The Idea: The American Customer Satisfaction Index recently ranked Amazon #1 for the eighth straight year. The prestigious Harris Poll shared their annual Reputation Quotient which listed Amazon as #1 for the third consecutive year. Amazon’s CEO and founder Jeff Bezos runs a unique shop with daunting standards. What’s getting in the way of you elevating your own standards?

Amazon lives in a constant state of discontent.

Bezos’s doctrine is that the consumer is always unhappy, in a state of discontent. He believes today’s consumer expectations are never met and they always expect more: simpler, easier, and better solutions to everything. In Amazon’s 2018 Shareholder letter, Bezos states, “People have a voracious appetite for a better way, and yesterday’s ‘wow’ quickly becomes today’s ‘ordinary’.” Believing and addressing the consumer’s constant state of discontent is what differentiates Amazon from the rest. The model fits the customer.

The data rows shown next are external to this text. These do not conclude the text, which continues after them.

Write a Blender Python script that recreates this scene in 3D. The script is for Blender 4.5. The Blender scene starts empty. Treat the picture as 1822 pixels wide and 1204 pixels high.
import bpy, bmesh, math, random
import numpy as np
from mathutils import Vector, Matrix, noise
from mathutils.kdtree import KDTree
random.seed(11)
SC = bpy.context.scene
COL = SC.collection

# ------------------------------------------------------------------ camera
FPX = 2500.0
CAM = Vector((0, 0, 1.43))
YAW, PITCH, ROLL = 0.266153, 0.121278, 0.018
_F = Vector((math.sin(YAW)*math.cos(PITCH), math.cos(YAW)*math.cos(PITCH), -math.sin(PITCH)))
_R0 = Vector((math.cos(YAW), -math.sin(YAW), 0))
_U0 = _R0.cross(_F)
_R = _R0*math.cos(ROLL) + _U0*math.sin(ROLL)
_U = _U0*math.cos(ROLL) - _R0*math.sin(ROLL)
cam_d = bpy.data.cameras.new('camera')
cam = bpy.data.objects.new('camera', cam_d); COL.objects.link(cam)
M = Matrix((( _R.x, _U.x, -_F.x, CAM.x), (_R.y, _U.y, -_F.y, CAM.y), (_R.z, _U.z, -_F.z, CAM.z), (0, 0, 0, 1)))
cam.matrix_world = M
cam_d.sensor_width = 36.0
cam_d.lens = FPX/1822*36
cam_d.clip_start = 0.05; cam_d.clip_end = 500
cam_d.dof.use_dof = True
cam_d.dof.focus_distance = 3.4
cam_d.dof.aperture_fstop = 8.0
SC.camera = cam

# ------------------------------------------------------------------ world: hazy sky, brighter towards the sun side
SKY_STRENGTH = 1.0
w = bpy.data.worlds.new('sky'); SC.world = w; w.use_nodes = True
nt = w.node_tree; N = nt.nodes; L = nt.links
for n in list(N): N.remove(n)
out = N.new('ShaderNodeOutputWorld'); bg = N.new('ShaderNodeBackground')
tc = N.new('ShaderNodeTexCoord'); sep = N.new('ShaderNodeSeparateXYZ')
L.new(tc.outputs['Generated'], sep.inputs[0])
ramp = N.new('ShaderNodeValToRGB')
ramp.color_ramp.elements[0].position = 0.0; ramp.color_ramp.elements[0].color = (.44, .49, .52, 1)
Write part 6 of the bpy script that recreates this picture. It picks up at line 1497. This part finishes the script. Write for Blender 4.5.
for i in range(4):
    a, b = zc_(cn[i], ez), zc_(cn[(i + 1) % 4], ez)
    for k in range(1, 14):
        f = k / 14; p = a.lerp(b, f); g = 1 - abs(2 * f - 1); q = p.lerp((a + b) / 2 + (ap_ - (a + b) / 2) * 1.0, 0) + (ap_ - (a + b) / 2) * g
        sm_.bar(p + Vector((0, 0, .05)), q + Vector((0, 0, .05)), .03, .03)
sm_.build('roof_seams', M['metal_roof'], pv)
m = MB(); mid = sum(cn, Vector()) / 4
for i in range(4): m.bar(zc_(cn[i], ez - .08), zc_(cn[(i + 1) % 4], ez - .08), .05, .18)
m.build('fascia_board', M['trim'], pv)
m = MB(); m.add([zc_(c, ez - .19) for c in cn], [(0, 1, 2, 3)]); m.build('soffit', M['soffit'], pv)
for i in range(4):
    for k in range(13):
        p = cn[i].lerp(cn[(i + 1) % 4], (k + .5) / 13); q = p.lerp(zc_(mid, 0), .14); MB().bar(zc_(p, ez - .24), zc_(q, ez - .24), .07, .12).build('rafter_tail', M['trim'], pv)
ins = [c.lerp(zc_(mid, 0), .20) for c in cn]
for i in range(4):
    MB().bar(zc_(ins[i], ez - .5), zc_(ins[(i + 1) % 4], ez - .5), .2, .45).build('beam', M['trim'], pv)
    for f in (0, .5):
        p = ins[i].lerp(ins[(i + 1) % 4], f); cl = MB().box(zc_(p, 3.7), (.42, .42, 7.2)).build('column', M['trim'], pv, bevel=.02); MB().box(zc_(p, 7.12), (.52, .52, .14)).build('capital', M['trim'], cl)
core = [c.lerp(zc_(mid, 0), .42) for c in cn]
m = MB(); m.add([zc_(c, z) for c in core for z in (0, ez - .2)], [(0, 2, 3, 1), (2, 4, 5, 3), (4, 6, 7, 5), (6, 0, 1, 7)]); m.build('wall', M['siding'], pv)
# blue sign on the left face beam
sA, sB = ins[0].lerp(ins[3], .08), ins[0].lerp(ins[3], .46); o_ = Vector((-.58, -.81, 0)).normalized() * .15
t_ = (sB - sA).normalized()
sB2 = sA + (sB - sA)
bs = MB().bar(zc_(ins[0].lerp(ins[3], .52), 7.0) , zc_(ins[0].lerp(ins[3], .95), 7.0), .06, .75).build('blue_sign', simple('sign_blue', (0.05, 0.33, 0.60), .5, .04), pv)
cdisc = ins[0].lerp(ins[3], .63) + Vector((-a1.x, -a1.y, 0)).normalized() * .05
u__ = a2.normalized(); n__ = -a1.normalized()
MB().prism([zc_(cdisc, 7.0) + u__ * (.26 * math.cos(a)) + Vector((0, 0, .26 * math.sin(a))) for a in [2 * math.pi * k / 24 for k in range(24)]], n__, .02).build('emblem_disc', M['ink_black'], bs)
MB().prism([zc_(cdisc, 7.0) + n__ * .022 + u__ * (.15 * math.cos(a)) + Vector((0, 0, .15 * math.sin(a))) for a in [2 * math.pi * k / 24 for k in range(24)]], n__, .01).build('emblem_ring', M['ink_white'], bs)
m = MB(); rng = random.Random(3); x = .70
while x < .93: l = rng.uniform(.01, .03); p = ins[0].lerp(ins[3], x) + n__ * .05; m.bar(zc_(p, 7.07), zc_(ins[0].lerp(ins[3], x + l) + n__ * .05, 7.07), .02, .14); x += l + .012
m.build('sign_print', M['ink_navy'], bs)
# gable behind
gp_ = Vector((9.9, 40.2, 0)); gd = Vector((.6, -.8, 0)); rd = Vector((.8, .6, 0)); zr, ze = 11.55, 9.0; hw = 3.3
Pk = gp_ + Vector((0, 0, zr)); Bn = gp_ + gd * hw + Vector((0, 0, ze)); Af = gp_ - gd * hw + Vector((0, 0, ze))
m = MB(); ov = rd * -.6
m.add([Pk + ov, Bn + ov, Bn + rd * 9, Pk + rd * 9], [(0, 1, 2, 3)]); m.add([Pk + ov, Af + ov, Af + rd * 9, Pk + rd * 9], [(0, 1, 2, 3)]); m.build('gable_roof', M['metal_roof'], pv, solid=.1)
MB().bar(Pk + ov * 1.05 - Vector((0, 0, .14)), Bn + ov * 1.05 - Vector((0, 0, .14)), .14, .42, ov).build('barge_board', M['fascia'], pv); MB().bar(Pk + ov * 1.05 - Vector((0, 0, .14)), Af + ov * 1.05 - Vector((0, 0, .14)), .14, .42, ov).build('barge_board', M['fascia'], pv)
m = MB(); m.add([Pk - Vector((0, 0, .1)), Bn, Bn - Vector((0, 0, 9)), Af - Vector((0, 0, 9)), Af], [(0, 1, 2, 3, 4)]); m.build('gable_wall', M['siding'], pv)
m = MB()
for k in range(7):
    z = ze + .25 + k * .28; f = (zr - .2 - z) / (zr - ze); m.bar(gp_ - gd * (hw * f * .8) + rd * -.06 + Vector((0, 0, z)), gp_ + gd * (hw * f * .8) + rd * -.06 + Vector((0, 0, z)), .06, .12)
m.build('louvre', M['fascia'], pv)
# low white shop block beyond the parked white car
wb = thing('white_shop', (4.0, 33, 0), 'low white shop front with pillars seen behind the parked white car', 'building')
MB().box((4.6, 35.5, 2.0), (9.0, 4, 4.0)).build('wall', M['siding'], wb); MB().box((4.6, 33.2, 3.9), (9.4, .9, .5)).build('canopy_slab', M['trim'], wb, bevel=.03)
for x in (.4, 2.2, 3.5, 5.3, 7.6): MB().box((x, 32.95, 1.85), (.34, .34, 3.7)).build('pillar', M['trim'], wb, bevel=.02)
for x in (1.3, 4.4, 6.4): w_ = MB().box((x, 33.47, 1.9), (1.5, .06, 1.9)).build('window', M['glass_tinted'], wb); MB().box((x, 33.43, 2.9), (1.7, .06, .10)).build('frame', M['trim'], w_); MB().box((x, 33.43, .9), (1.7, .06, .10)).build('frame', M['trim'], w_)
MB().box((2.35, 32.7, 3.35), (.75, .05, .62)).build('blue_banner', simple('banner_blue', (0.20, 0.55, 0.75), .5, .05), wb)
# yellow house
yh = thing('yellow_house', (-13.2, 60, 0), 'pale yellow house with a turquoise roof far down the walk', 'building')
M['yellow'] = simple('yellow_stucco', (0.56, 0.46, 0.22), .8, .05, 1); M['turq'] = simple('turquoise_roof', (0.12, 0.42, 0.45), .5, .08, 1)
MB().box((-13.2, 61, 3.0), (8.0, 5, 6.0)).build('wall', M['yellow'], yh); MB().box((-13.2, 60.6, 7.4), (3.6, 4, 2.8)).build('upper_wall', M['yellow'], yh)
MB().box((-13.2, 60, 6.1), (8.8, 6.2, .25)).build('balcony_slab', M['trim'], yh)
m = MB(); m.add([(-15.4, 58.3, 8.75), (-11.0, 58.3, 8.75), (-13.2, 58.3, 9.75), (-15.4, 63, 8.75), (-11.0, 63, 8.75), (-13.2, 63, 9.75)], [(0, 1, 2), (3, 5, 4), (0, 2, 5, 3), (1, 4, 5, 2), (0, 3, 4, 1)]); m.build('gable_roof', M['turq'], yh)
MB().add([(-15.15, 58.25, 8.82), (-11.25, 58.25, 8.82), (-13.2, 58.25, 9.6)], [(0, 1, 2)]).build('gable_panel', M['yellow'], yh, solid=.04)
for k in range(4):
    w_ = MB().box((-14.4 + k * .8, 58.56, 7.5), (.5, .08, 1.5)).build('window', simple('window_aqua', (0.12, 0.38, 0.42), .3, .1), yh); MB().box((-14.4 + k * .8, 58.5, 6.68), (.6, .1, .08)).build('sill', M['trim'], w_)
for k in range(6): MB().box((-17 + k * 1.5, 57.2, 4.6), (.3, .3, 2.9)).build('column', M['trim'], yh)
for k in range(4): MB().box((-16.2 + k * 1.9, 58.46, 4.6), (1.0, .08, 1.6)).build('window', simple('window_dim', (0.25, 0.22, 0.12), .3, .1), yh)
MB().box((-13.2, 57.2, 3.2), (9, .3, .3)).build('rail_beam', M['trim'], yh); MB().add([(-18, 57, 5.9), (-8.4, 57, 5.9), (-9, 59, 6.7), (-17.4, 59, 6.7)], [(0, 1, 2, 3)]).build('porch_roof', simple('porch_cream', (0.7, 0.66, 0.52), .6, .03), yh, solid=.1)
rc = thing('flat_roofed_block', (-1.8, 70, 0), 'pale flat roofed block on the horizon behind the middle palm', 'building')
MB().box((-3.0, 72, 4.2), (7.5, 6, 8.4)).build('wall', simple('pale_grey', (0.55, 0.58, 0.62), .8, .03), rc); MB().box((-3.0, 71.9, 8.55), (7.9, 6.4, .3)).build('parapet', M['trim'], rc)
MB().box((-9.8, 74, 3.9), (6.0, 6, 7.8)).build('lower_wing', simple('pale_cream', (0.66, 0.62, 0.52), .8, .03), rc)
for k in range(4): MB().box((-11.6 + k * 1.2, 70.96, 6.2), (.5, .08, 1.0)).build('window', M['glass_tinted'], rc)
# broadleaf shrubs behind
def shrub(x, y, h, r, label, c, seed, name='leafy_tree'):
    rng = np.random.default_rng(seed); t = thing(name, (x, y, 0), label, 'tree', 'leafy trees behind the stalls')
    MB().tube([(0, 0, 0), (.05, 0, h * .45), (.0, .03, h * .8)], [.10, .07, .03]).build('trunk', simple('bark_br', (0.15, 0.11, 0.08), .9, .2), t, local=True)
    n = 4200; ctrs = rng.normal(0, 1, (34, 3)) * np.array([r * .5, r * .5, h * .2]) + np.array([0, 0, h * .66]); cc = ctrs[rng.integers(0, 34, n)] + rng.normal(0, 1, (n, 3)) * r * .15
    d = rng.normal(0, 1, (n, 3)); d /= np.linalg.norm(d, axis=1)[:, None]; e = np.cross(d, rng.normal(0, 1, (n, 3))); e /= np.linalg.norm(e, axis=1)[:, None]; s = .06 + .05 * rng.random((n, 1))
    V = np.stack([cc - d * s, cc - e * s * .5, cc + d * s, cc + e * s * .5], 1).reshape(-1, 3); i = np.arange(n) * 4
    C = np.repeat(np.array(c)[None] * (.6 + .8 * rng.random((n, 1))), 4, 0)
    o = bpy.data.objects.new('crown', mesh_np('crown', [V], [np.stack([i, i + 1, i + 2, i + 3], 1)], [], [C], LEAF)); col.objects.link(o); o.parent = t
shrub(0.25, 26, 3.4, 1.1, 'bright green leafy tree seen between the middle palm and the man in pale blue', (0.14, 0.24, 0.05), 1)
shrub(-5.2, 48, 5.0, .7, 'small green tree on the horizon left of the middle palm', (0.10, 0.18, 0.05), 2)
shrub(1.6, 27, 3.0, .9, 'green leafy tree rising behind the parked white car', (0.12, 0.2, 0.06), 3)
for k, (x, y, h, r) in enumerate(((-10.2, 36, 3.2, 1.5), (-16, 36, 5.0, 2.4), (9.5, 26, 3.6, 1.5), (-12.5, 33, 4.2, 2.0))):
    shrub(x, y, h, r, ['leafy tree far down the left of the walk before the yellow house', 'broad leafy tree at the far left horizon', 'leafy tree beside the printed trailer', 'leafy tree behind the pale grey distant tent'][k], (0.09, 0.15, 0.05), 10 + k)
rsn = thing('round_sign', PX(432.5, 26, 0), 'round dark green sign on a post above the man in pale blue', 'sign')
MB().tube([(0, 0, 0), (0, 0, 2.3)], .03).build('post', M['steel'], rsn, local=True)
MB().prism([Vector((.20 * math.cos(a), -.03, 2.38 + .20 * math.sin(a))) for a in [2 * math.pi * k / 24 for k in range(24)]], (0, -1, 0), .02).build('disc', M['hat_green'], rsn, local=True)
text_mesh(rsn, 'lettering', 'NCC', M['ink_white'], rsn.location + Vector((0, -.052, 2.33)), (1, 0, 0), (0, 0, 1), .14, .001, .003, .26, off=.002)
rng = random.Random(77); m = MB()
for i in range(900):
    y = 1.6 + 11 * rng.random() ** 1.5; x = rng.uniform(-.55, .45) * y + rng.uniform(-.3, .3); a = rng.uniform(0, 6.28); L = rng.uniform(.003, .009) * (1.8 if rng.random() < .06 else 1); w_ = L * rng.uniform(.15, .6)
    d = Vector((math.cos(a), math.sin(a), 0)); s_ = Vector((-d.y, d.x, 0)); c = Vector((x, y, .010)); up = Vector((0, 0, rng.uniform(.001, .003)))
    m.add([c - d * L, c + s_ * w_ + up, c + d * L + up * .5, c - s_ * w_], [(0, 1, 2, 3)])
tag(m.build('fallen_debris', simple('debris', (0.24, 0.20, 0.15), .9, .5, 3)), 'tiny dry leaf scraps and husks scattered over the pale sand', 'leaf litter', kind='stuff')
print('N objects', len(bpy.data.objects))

So how do we elevate our standards?

Setting higher standards is the ultimate growth strategy and it’s the only way to meet the consumer’s changing needs. Bezos lays out a thoughtful playbook for us all. Speaking on developing new ventures, he says, “First, you have to be able to recognize what good looks like in that domain. Second, you must have realistic expectations for how hard it should be (how much work it will take) to achieve that result – the scope.”

Bezos continues “Perhaps a little less obvious: people are drawn to higher standards – they help with recruiting and retention. More subtle: a culture of high standards is protective of all the ‘invisible’ but crucial work that goes on in every company.”

Higher standards pay off, driving teachable, domain specific, and realistic virtues throughout the organization. Amazon lives in a start-up mentality: testing, experimenting and monitoring results like a firm that has yet to make it. Just a brief reminder of Amazon’s progress last year:

  • Amazon Prime – There are now more than 100 million Amazon Prime members, shipping more than five billion items annually and spending more than the GDPs of the majority of countries.
  • Amazon Marketplace – Over 300,000 small and midsize companies are now part of Amazon Marketplace and make up over half of all unit sales on the platform.
  • Alexa – Alexa is now enabled on more than 4,000 smart home devices across 1,200 brands. Alexa is your new running mate.
  • Amazon Devices – Consumers purchased more Amazon devices – Echo Dots, Amazon Fire TV Sticks, and Alexa Voice Remotes – than any product on Amazon during the 2017 holiday season.
  • Amazon Music – Amazon Music now serves millions of consumers in a large group of countries and sales have doubled in the last six months.

In each domain, superb logistical understanding is applied to a product line modeled off best-in-class strategies. Domain analysis combined with lofty standards drives innovation. So how do we set lofty standards within our organizations? Let’s learn from Bezos:

  1. Declare, model, teach and embrace a teachable customer-obsessed culture.
  2. Co-create crystal-clear, specific standards, customized to each work area.
  3. Explicitly define the scope of the standards in a tangible and touchable way.
  4. The newest innovation quickly becomes boring. Product lines are never done innovating.

How would you show up differently if you operated under higher standards?